Referring to the Oslo Accords signed in 1993, a milestone in the conflict, Prof. de Marco, recalled how at the time, Yasser Arafat, Shimon Peres and Yitzhak Rabin had all had the “will for peace”.

He added, “We did our best at the time, but it wasn’t enough.”

The point of Oslo, Prof. de Marco pointed out, was to put an end to Israeli settlement activities in Palestine – a goal still not achieved to date.

Prof. de Marco observed how the strategic placement of Israeli settlements bore the sole purpose of ensuring statehood for Palestine would remain a complete non-starter.

But between Oslo and 2000 – Prof. de Marco pointed out while referring to Palestinians as the “worst possible kind of refugee, refugees in their own country” – the number of Israeli settlements in Palestine had not been decreased but rather, had tripled. The situation has worsened more still over the following years.

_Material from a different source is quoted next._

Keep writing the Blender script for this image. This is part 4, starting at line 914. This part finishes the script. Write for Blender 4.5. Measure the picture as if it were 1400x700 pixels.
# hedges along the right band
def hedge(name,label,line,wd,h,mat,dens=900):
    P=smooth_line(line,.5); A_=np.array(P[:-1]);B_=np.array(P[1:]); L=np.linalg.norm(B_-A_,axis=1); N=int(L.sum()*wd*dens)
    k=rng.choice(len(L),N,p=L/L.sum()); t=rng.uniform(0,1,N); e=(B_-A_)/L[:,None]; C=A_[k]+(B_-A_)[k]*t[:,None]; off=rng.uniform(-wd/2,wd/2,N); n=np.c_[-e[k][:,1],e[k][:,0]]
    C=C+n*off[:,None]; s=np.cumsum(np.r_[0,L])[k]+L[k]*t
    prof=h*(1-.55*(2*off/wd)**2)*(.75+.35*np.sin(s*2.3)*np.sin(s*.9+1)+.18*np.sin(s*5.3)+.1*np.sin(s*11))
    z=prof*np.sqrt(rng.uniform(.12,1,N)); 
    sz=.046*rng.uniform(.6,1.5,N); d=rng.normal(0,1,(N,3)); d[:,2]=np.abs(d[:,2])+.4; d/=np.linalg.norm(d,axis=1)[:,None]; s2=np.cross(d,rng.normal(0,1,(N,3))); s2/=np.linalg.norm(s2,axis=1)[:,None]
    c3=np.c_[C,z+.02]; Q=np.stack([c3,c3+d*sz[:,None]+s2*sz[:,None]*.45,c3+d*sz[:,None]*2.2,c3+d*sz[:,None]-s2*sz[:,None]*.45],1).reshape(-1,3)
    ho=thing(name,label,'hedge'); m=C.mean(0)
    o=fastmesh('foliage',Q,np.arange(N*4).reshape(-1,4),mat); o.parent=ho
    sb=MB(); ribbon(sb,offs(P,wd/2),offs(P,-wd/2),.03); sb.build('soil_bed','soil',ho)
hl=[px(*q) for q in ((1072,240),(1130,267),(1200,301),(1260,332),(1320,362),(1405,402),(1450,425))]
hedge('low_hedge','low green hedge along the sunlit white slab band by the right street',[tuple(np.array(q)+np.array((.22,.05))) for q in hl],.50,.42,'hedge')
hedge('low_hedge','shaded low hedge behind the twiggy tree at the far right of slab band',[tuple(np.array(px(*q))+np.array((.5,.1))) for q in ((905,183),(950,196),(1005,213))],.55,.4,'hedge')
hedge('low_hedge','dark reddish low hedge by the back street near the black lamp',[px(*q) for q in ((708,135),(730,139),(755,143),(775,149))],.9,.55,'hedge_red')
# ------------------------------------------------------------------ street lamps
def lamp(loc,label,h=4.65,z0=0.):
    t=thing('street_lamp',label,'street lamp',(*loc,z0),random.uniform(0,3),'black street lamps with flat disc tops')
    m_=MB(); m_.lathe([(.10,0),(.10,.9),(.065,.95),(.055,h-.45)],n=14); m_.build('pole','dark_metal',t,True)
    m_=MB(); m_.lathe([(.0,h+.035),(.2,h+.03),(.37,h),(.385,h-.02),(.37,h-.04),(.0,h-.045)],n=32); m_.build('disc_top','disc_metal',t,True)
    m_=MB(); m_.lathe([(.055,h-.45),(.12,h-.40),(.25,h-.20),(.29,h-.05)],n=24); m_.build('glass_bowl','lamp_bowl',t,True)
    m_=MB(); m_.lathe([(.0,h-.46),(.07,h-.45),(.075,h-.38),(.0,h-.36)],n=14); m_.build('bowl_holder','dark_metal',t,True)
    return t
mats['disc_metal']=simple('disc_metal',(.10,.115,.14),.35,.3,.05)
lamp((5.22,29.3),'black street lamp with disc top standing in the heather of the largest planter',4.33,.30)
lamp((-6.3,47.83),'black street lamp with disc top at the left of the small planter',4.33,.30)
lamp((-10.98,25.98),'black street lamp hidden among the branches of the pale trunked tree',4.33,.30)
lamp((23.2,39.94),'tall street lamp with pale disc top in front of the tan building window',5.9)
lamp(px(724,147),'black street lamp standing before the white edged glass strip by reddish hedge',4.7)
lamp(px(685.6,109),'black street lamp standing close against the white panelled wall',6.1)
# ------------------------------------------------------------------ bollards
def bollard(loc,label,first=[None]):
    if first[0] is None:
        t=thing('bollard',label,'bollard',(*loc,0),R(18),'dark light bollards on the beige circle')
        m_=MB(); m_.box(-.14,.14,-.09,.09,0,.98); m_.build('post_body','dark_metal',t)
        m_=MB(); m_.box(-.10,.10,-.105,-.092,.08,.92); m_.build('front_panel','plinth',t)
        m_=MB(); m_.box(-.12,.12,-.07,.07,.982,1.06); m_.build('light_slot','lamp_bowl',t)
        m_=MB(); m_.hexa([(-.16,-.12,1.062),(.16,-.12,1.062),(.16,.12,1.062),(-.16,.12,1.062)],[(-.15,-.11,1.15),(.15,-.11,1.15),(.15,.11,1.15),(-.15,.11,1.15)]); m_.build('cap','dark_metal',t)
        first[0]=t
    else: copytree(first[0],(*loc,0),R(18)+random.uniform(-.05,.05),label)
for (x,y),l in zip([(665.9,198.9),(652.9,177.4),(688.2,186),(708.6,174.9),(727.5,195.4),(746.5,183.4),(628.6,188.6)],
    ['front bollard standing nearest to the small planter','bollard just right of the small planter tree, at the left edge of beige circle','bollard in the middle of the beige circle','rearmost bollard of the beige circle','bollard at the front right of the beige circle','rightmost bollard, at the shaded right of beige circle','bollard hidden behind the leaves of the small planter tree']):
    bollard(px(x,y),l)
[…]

“Israelis have also suffered so much, less at the hands of the Palestinians than at the hands of we Europeans during WWII,” Prof. de Marco observed, adding that Arafat’s plea in his final days was for Europe to do more to help resolve the conflict.

“My own plea to our fellow EU member states today is to defend and work for peace in the Middle East. Peace: we can achieve it and, I add, we have to achieve it.”

The two-day meeting’s objective is to foster greater support among the international community for a “climate conducive to the advancement of the permanent status negotiations between Israelis and Palestinians.

Over the meeting, which wraps up this evening, participants – including experts on the question of Palestine, among them, Israeli and Palestinian experts representatives of UN members and observers, UN system entities, parliamentarians, members of the academic community and representatives of civil society organisations – addressed and discussed the impact of the settlement construction on the current political process and the need for the parties to meet Road Map commitments.

They also examined in detail the effects of the construction of the wall in the Occupied West Bank, and the importance of finding a solution to the question of Jerusalem.